Aging Gracefully: Gaming and the Culture of New

I lost my phone recently. This isn’t exactly an unusual occurrence. Of the three cell phones I’ve had since caving into the cult of constant connection, only one has survived. The first, a rather nice, shiny black flip phone my wife for me picked as a surprise took a spin through the washing machine. The last one felt out of my pocket, and I can only assume was picked up by some immoral samaritan hoping to get some kicks out of my racy text messages and nude self portraits. What can I say, I’m sexy?

So I’m stuck back with my old phone and really that’s not so terrible. It’s old (by cell phone standards) and beaten up like a post-trench run X-Wing, but it gets the job done. Truth be told, the phone I lost was kind of a pain. It wasn’t a flip phone, so I was constantly hitting buttons by accident. I can’t count the times I pulled it out of my pocket to find that it had been connected to my pricey, pay by the minute mobile web browser. Sure, the texting keyboard was nice, but is it really the end of the world that I have it takes me a bit longer to tap out a text?

So why did I replace it in the first place?

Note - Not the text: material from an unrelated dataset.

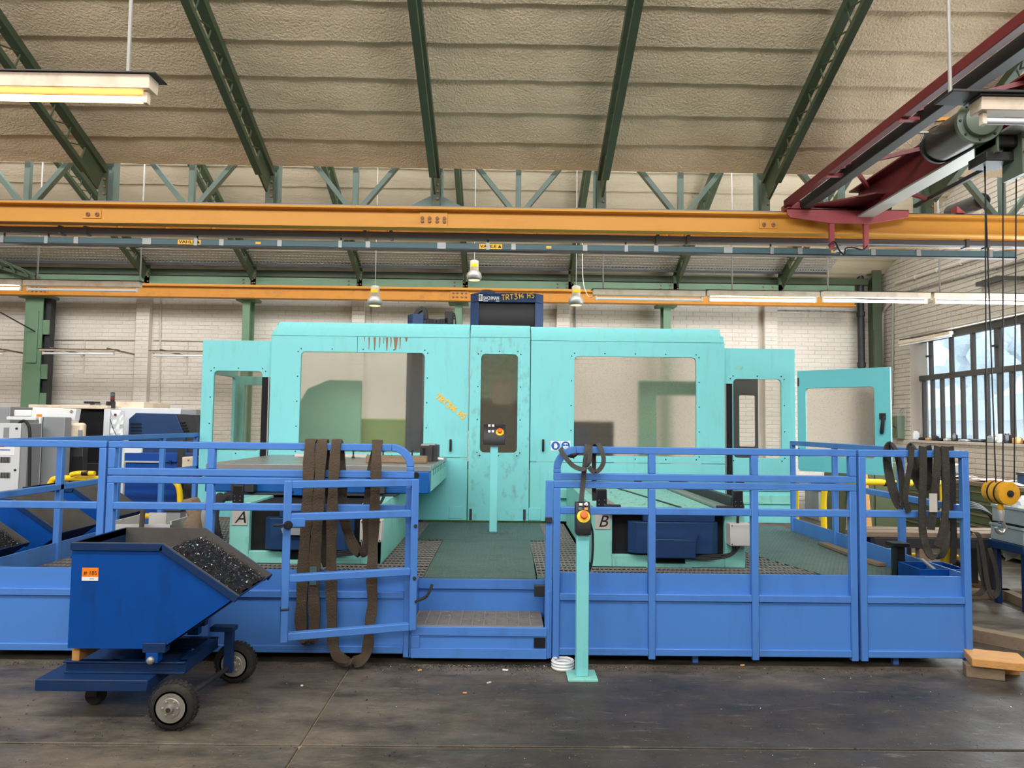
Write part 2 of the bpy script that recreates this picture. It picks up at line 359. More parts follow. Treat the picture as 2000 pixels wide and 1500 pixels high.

I don’t really know. It helped that it was a free upgrade that came with my plan. But then again, why didn’t I just save that upgrade for when my current phone actually kicked the bucket?

I just wanted something new, I guess. Something with fancy moving pictures and cool ringtones. Something with lots of buttons and that made me look cool when I pulled it out of my pocket. Something that said, “Oh yeah, I’m cool. You want to sleep with me.” Of course, I always held it in the hand with my wedding ring. I needed to tell those eager strumpets I was taken, after all.

In essence I was being the quintessential consumer. The person that doesn’t really need something, but buys it any ways because it’s shiny. I was being the guy that has a nice little netbook but still looks at the newer ones in Best Buy longingly. The person that Nintendo counts on to buy every pointless new version of the DS.

The funny thing is I’m not that guy when it comes to video games. I look at my PS3 all scuffed up from various moves, its unused USB slots caked with dust, and I am satisfied. I want the current generation to limp along as long as possible. Some might woe the launch of the Move and Kinect as the furthering of that annoying motion fad, but my greatest hope is that these new peripherals will extend the life of the PS3 and Xbox 360 in a genuinely meaningful way.

I’m sure that Sony and Microsoft would like that. Console development is after all, an exorbitantly expensive. The longer you can put off having to do it, the better. Especially for Sony which just recently managed to get the PS3 production profitable cost level. Moreover, I really do think that motion control used well, could be a boon to video games. In the case of first person shooters I’m fairly confident that a well implemented, accurate motion controller a la the Move could erase the mouse advantage that PC gamers like to tout so much.

More then that though are the real practical advantages of keeping this generation going as long as possible. Even this far in the current generation new games continue to astound me with their visuals. And if the Wii has proven anything, it’s that you don’t need the highest end hardware to produce an attractive game. Super Mario Galaxy, Red Steel 2, Madworld; these all looked excellent despite the antiquated tech under the hood. Sometimes the games that stand the visual test of time are those that task themselves with doing more with less.

Beyond the shallow stuff like visuals, there is the just the fact that a lot of the best games come during a consoles twilight years. Final Fantasy VI came out in 1994 and Chrono Trigger in 1995; both around the same time that the original PlayStation was beginning to take center stage. Other games released later in a console’s life include God of War II, The Legend of Zelda: Majora’s Mask, and Final Fantasy XII. When a system first launches developers need to learn how to make games for it. The games tend to reflect this. Just look at all the early subpar versions of multiplatform games for the PS3. Comparatively, with a few years of experience under their belts and a comfortable working knowledge of a console, many developers turn out their best work just as the dust is beginning to gather.

At the end of the day though, the biggest issue is really how much it costs gamers to play games. Even now, more than five years into the current generation of consoles, it costs the same amount to buy a new PS3 as it did to buy a PS2 at launch. Early adopters like myself had to fork over more than double the running price of a PS3 to snag one near release. One would hope that with the next generation of machines they might find a way to keep the price down to something more reasonable but there are no guarantees that in two, or three, or five more years we’ll be asked once again to sacrifice hundreds or even thousands of dollars to partake in the hobby that we love.

Gaming right now is pretty good. Each year on the same machines we see improvements, be it to the firmware, software or even the hardware. There isn’t any reason for the course of things to change. Sony says it wants the PS3 to last ten years. I’d be happy with fifteen. Because as exciting as something new and shiny can be, something should be said for a product that lasts.